Olympic wrestling champion Brandon Slay’s athletic dreams were typical of most boys who grew up in the Lone Star state.

            “In Texas, all these kids look at the University of Texas, Texas A&M or Texas Tech football teams and they have a vision of where they could be when they get older. With wrestling, it was hard for them to have that vision,” said Slay, a native of Amarillo, who became the first Olympic wrestling champ from the Lone Star state in 2000.               “When I grew up, my dream wasn’t to wrestle at the University of Texas. That’s not a dream in any of the kids’ minds.”

            What he — and most Texas wrestlers — didn’t have was a Brandon Slay, who earned Olympic gold at 167.5 pounds in Sydney, Australia — or any other Texan wrestler to look to who was successful at a high level.

            Wrestling in Texas was pretty irrelevant in the mid-1990s when Slay, a three-time state wrestling champion and all-state football player from Tascosa High School, left his home state for the University of Pennsylvania, where he eventually earned a pair of NCAA All-American honors in 1997 and 1998.

            Now nearly a decade later, Slay appreciates the legacy that has continued to grow the sport.

            “If you would have told someone ten years ago, where Texas wrestling is today, they would not have believed you,” said Slay, 32, who is currently in commercial real estate in Dallas. “I think Texas has overcome a lot of adversity and we’re still pressing forward.

            “A lot of states that used to be good at wrestling in the past, still are. But there are few states that had a small amount of wrestling which now have guys who are now wrestling Div. I and have become All-Americans or are going on and winning Junior Nationals like what we have today.

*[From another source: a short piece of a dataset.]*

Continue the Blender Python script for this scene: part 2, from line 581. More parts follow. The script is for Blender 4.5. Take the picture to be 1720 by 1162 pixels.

            “(Texas wrestlers) now have the ability to see that they can be born and raised in Texas and still become an Olympic champion. It’s an honor for me to become one brick in this house of wrestling that could be built here.”

            The University Interscholastic League, which officially governs high school athletics in Texas, started sponsoring wrestling in 1997. Prior to that, high school wrestling was organized for nearly ten years by the Texas Interscholastic Wrestling Association.

            The founder of that group was Jim Giunta, who moved to Texas in 1976, when he started coaching wrestling in Richardson High School, one of about just 30 high schools in the state to offer wrestling.

            “By the time I quit wrestling eight years later, we were probably up to 45 schools,” recalled Giunta, who added that the TIWA petition the UIL every year to take over the sport. By the time, the UIL agreed in 1997, there were over 125 wrestling programs in the state. “I think the reason why the IRL took over was because we got too big and they had to recognize us.”

            According to the UIL website, the UIL oversees 237 schools, which compete in wrestling in 32 districts and four regions en route to a one-division state tournament in late February. The top five teams from last year’s state championship was Katy Cinco Ranch, Amarillo Canyon Randall, Dallas Highland Park, Houston Cypress and Allen High School.

            The UIL total does not include the 20 schools that compete in the Texas Association of Private and Parochial Schools (TAPPS) or 18 other programs that participate in the Southwest Preparatory Conference. Together, they form a single state tournament, which sends three teams to the National Prep Championships in Bethlehem, Pa., every winter.

            The best of these private Texas schools is Dallas’ Bishop Lynch, which was ranked as high as No. 12 by W.I.N. this season and most recently won the Lone Star Duals. Bishop Lynch’s 39-36 victory over Alamosa (Colo.) High School — decided by a pin the final match — marked the first time a team from Texas won the Duals since the 11th annual tournament started drawing high schools from around the country.

            “I hope it will expose Texas wrestling on a national level,” said Bishop Lynch coach Tim Mathews, whose alma mater also competed in the Ironman in Ohio in December. “We have a lot of great kids who can compete on the national level.”